En revanche, ce qui manque selon moi à ce roman, ce sont des personnages charismatiques et attachants, et un peu d’émotion pour faire vibrer le lecteur. Je n’ai pas vraiment accroché avec les trois personnages principaux, et les sentiments d’Ivar n’ont pas réussis à me toucher. Et pourtant, j’admire le choix de l’auteur, qui dépeint des personnages très humains, et donc bourrés de défauts. Dans ce roman, vous ne trouverez pas d’héroïsme typique des romans de fantasy "classique", pas de romance pleine de bons sentiments, de fraternité entre camarades ou de personnage bienveillant apportant son aide aux trois héros lorsqu’ils sont dans le besoin. Non : ici, on est dans la vraie vie, celle qui est injuste, celle où les meilleurs amis se retrouvent ennemis par la force des choses, celle où chacun veut sauver sa peau au détriment des autres, où les tentatives désespérées pour survivre ne sont pas auréolées de gloire et de bravoure.
Ce réalisme assez dur, même s’il dérange, même s’il rend les personnages moins attachants, c’est ce qui donne toute sa force au récit. Donc oui, il y a des bémols à cette lecture, mais j’ai aimé les choix de l’auteur, et j’espère qu’elle nous proposera d’autres romans dans la même veine, et qu’ils seront encore meilleurs.
Le Roi des fauves est un one-shot sombre et dérangeant, qui raconte la lente descente aux enfers d’un trio d’amis condamnés à une transformation douloureuse en homme-bête pour avoir braconné sur les terres d’un noble. L’intrigue est simple et le fonctionnement de l’univers très peu développé, mais le plaisir de lecture réside surtout dans l’ambiance étrange teintée d’horreur que l’auteur maîtrise de bout en bout.

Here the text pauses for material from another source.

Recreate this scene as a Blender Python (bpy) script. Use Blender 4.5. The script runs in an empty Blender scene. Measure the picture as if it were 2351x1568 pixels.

Je regrette de n’avoir pas eu plus d’atomes crochus avec les personnages principaux, mais l’auteur a choisi d’en faire des humains plein de défauts auxquels il est donc difficile de s’attacher. Ce bémol est pourtant aussi la force du récit, implacable de réalisme, dans lequel l’héroïsme et la bravoure chers à la fantasy s’effacent devant l’instinct de survie et la dure loi de la nature. Un roman différent, qui a ses défauts mais aussi de bonnes idées, et qui font du Rois des fauves une lecture à la fois étrange et surprenante.